Working With a Probate Attorney
A Smart Move for Complex Estates
Even if you’re comfortable with numbers and forms, an experienced probate attorney brings peace of mind—and legal protection.
They’ll help:
- Identify all reportable assets
- Avoid unnecessary public disclosure
- Draft the inventory correctly
- File everything on time
- Handle objections, if any arise
The cost of legal advice is almost always cheaper than the cost of fixing probate errors. If you’re unsure about a single asset, that’s your cue to get help.
Real-Life Story: The Inheritance That Got Delayed
Tom was named executor of his uncle’s estate in Williamson County. He assumed the job would be easy—until he realized how many investment accounts and business interests his uncle owned. The 90-day deadline passed before he even located all the paperwork.

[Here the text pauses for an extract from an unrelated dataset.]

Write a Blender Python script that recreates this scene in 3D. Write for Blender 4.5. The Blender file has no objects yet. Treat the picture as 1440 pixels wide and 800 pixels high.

The court scheduled a show cause hearing, and Tom had to explain the delay. Worse, a beneficiary filed a motion to remove him. It took over a year to resolve the case, and Tom’s relationship with the family never recovered.

His mistake? Underestimating how serious probate inventory filing is in Texas.
Final Thoughts on Probate Inventory Filing in Texas
Filing a probate inventory is more than just a legal task—it’s a fiduciary responsibility with real-world consequences. In Texas, the courts expect executors to act diligently, report accurately, and follow the rules. Whether your estate is modest or massive, your inventory sets the tone for the entire probate process.
By understanding what goes into probate inventory filing, when to file it, and how to get it right, you’re protecting not just the estate—but yourself. Take the time to do it right, ask for help when needed, and treat each item like it matters—because it does.